Rosemary Marchese, a parishioner whose grandfather and grandmother have been parishioners of Assumption since the foundation of the church, feels a deep sense of belonging there. Marchese attended school at Assumption for eight years and remembers how the nuns served with such love and dedication to the students.

“The love and devotion of the teaching staff, and I would say most importantly the nuns, we take for granted what they did they did,” Marchese said. “I remember my dad said that when he went to school, there were still people in the community whose primary language was Italian and the nuns spoke Italian and so my dad would say, ‘Those nuns helped those people learn English to help those people become what they are today.’”

Assumption Parish was built by Italian immigrants in 1920. (Photo courtesy of Assumption)

Marchese loved the tight-knit community she grew up in and the gift of a strong faith that she received from her parents. The foundation laid down by her predecessors has helped her pass on the faith to her children and grandchildren. Marchese, along with her grandmother and mother, have all been married at Assumption, and her son was as well. It has been a special experience to see how her life as a Catholic was impacted by past generations and how it’s impacting current and future generations as her grandkids have received their sacraments at the parish.

The Italian immigrants that arrived in the U.S. brought with them the best that they could offer, which was faith and devotion to God. Assumption celebrating 100 years shows that if you give God your best and your all, he will multiply it. In all the responses of those who have and still attend the parish is the impression of unity and love that has stayed in their heart. Father Larkin hopes for many more years to come for Assumption Parish and School to be a beacon of truth and light.

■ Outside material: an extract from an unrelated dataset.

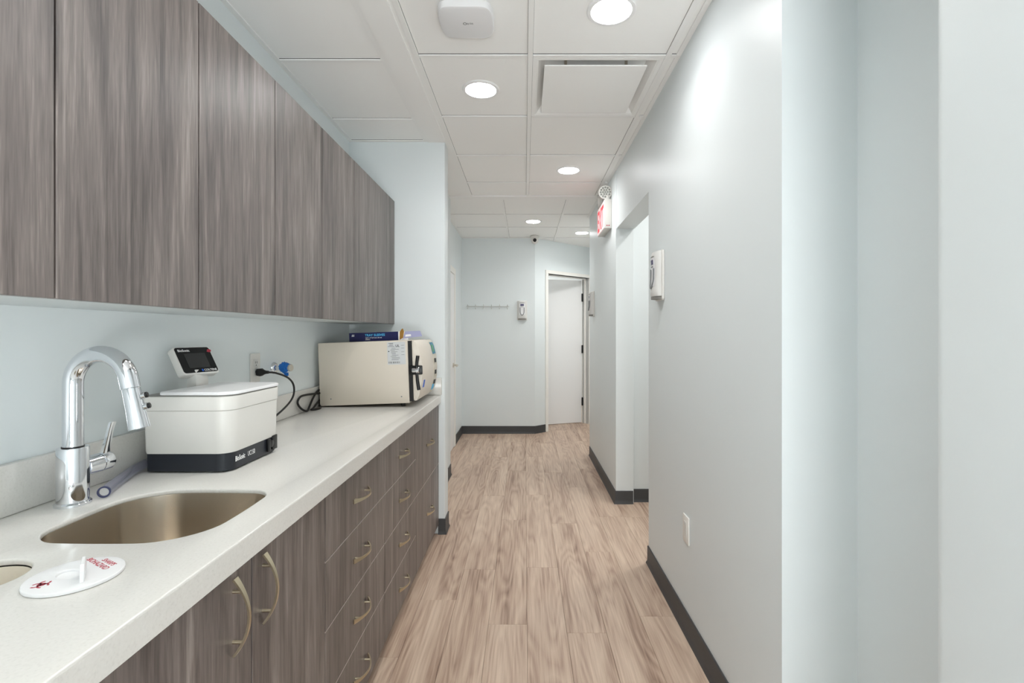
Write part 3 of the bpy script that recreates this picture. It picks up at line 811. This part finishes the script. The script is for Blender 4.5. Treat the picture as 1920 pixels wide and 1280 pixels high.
def on_front(y0, y1, z0, z1, th=.0012):
    """thin plate following the slanted front between two heights"""
    def fx(z):
        for (xa, za), (xb, zb) in zip(prof[1:], prof[2:]):
            if za <= z <= zb: return xa+(xb-xa)*(z-za)/(zb-za)
        return .53
    n = 6; f0 = []; 
    zs = [z0+(z1-z0)*i/n for i in range(n+1)]
    out = [(fx(z)-.0008, z) for z in zs]+[(fx(z)+th, z) for z in reversed(zs)]
    return loft(bmn(), [[(x, y, z) for x, z in out] for y in (y0, y1)])
A('screen', on_front(.352, .44, .245, .315), M['teal'], parent=cp)
A('sticker', on_front(.362, .40, .258, .300, .0018), M['green'], parent=cp)
A('sticker', on_front(.345, .40, .030, .062), M['cyan'], parent=cp)
for z in (.205, .135, .075): A('button', on_front(.380, .41, z-.012, z+.012, .005), M['black'], parent=cp)
A('sticker', on_front(.05, .085, .075, .115), M['bluelogo'], parent=dr)
# latch on the near side of the door
bk = A('latch_bracket', box(bmn(), AD_+.004, .552, -.014, .002, .150, .198), M['black'], bevel=.004)
A('latch_knob', lathe(bmn(), (.500, -.016, .174), (1, 0, 0), [(.011, 0), (.013, .004), (.013, .02), (.017, .022), (.017, .034), (.014, .038), (.001, .039)], 20), M['chrome'], parent=bk)
for z0, z1 in ((.182, .250), (.166, .070)):
    A('latch_bar', tube(bmn(), [(.524, -.020, z0), (.527, -.021, (z0+z1)/2), (.533, -.021, z1)], [.0075, .0085, .0095], 14), M['black'], parent=bk)
for x in (.035, .43):
    for y in (.05, AW_-.05):
        A('foot', cyl(bmn(), (x, y, -.021 if x > .2 else -.0065), (x, y, 0), .013, seg=14), M['rubber'])
for x in (.06, .435): A('screw', cyl(bmn(), (x, -.0015, .036), (x, .001, .036), .0035, seg=10), M['greyp'])
# rating label on the near side
SM = Matrix(((1, 0, 0, .368), (0, 0, -1, -.0004), (0, 1, 0, .207), (0, 0, 0, 1)))
lb = A('rating_label', prism(bmn(), rrect(0, .096, 0, .120, .003, 3), 0, .0008, SM), M['label'])
bm = bmn()
def lbx(x0, x1, y0, y1): box(bm, x0, x1, y0, y1, .0009, .0011, SM)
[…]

“I certainly pray and hope that our school will have another hundred years! I hope that our labor to evangelize and educate our youth will raise up an army of men and women who know the Lord’s love and are courageous to bear witness to His Holy Gospel in our world,” Father Larkin said. “I hope they have the strength to sacrifice and even perhaps suffer for Christ because they learned here that He is the Way, the Truth, and the Life, and (that they) know how to resist the secular ideologies that seek to poison the mind and lead the will away from the Gospel.”